On Fri, Jul 26, 2024 at 10:19:05AM +0200, Michal Koutný wrote:
On Thu, Jul 25, 2024 at 04:05:42PM GMT, Waiman Long <longman@xxxxxxxxxx> wrote:
There's also 'debug' subsys. Have you looked at (extending) that wrt
dying csses troubleshooting?
It'd be good to document here why you decided against it.
The config that I used for testing doesn't include CONFIG_CGROUP_DEBUG.
I mean if you enable CONFIG_CGROUP_DEBUG, there is 'debug' controller
that exposes files like debug.csses et al.

That is why "debug" doesn't show up in the sample outputs. The CSS #
for the debug subsystem should show up if it is enabled.
So these "debugging" numbers could be implemented via debug subsys. So I
wondered why it's not done this way. That reasoning is missing in the
commit message.
While this is a bit of implementation detail, it's also something which can
be pretty relevant in production, so my preference is to show them in
cgroup.stat. The recursive stats is something not particularly easy to
collect from the debug controller proper anyway.

One problem with debug subsys is that it's unclear whether they are safe to
use and can be depended upon in production. Not that anything it shows
currently is particularly risky but the contract around the debug controller
is that it's debug stuff and developers may do silly things with it (e.g.
doing high complexity iterations and what not).

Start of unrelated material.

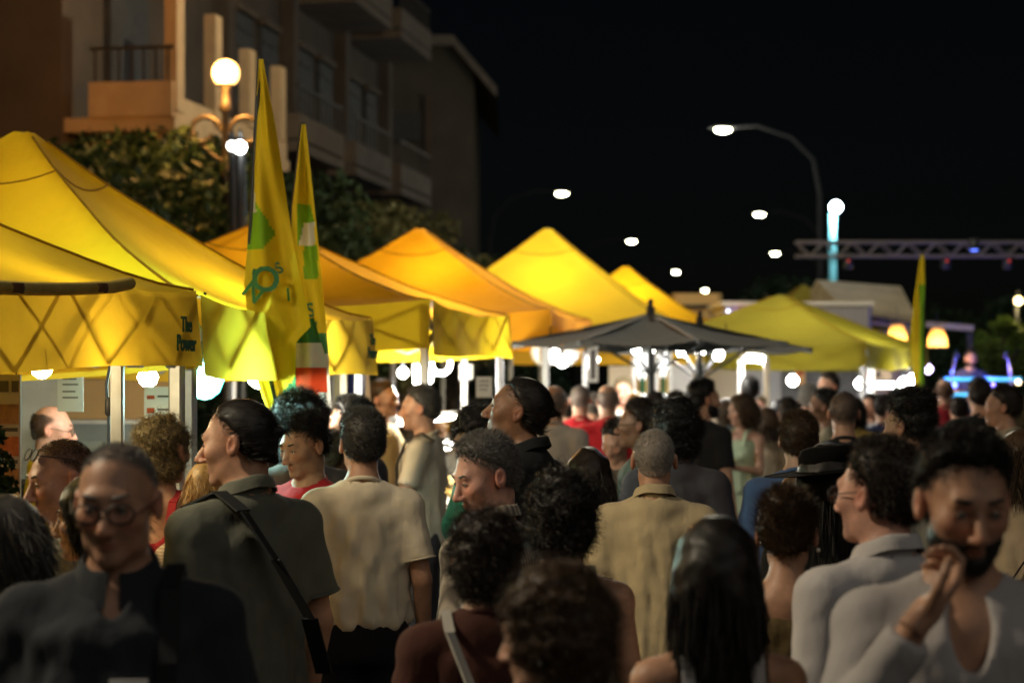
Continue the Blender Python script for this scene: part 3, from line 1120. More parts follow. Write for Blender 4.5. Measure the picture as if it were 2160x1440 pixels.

The debug controller, in general, I'm not sure how useful it is. It does
nothing that drgn scripts can't do and doesn't really have enough extra
benefits that make it better. We didn't have drgn back when it was added, so
it's there for historical reasons, but I don't think it's a good idea to
expand on it.

I totally agree.

For RHEL, CONFIG_CGROUP_DEBUG isn't enabled in the production kernel, but is enabled in the debug kernel. I believe it may be similar in other distros. So we can't really reliably depend on using the debug controller to get this information which can be useful to monitor cgroup behavior in a production kernel.